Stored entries
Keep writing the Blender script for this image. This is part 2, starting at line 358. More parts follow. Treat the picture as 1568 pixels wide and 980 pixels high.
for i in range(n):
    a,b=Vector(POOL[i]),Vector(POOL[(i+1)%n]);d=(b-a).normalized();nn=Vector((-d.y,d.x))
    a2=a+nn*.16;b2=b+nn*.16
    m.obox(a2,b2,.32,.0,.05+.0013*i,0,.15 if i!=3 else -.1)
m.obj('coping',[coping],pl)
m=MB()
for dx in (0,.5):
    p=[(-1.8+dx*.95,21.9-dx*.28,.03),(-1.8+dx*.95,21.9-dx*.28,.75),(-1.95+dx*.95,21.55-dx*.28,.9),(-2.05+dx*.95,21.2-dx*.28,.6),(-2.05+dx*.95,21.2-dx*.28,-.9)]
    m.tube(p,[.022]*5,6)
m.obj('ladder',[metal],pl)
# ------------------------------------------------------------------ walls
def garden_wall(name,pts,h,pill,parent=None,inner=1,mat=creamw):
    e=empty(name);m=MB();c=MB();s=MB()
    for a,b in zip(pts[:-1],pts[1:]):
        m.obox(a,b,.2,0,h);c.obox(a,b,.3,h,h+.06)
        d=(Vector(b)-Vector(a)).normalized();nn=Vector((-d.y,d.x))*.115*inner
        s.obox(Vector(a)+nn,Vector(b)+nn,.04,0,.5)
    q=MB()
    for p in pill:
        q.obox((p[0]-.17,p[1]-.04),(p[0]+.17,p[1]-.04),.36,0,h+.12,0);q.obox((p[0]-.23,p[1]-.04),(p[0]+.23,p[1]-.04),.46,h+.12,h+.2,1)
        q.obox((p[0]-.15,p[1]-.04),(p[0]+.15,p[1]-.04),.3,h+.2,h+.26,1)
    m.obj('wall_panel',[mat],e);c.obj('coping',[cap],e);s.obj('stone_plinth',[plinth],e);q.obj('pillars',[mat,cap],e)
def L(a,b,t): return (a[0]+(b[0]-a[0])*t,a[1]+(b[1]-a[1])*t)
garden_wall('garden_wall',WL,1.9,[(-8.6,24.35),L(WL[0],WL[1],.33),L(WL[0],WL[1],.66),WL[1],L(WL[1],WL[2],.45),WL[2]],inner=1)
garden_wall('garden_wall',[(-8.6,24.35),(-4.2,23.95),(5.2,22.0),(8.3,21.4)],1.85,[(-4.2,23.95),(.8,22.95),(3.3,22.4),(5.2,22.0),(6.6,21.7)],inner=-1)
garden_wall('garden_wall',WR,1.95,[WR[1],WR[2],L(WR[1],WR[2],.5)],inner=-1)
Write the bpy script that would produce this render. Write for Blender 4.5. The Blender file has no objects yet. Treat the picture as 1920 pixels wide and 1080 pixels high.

**What to produce:**
Take the listing above and write it out again exactly.

**Task solution:**
Keep writing the Blender script for this image. This is part 2, starting at line 358. More parts follow. Treat the picture as 1568 pixels wide and 980 pixels high.
for i in range(n):
    a,b=Vector(POOL[i]),Vector(POOL[(i+1)%n]);d=(b-a).normalized();nn=Vector((-d.y,d.x))
    a2=a+nn*.16;b2=b+nn*.16
    m.obox(a2,b2,.32,.0,.05+.0013*i,0,.15 if i!=3 else -.1)
m.obj('coping',[coping],pl)
m=MB()
for dx in (0,.5):
    p=[(-1.8+dx*.95,21.9-dx*.28,.03),(-1.8+dx*.95,21.9-dx*.28,.75),(-1.95+dx*.95,21.55-dx*.28,.9),(-2.05+dx*.95,21.2-dx*.28,.6),(-2.05+dx*.95,21.2-dx*.28,-.9)]
    m.tube(p,[.022]*5,6)
m.obj('ladder',[metal],pl)
# ------------------------------------------------------------------ walls
def garden_wall(name,pts,h,pill,parent=None,inner=1,mat=creamw):
    e=empty(name);m=MB();c=MB();s=MB()
    for a,b in zip(pts[:-1],pts[1:]):
        m.obox(a,b,.2,0,h);c.obox(a,b,.3,h,h+.06)
        d=(Vector(b)-Vector(a)).normalized();nn=Vector((-d.y,d.x))*.115*inner
        s.obox(Vector(a)+nn,Vector(b)+nn,.04,0,.5)
    q=MB()
    for p in pill:
        q.obox((p[0]-.17,p[1]-.04),(p[0]+.17,p[1]-.04),.36,0,h+.12,0);q.obox((p[0]-.23,p[1]-.04),(p[0]+.23,p[1]-.04),.46,h+.12,h+.2,1)
        q.obox((p[0]-.15,p[1]-.04),(p[0]+.15,p[1]-.04),.3,h+.2,h+.26,1)
    m.obj('wall_panel',[mat],e);c.obj('coping',[cap],e);s.obj('stone_plinth',[plinth],e);q.obj('pillars',[mat,cap],e)
def L(a,b,t): return (a[0]+(b[0]-a[0])*t,a[1]+(b[1]-a[1])*t)
garden_wall('garden_wall',WL,1.9,[(-8.6,24.35),L(WL[0],WL[1],.33),L(WL[0],WL[1],.66),WL[1],L(WL[1],WL[2],.45),WL[2]],inner=1)
garden_wall('garden_wall',[(-8.6,24.35),(-4.2,23.95),(5.2,22.0),(8.3,21.4)],1.85,[(-4.2,23.95),(.8,22.95),(3.3,22.4),(5.2,22.0),(6.6,21.7)],inner=-1)
garden_wall('garden_wall',WR,1.95,[WR[1],WR[2],L(WR[1],WR[2],.5)],inner=-1)
Write the bpy script that would produce this render. Write for Blender 4.5. The Blender file has no objects yet. Treat the picture as 1920 pixels wide and 1080 pixels high.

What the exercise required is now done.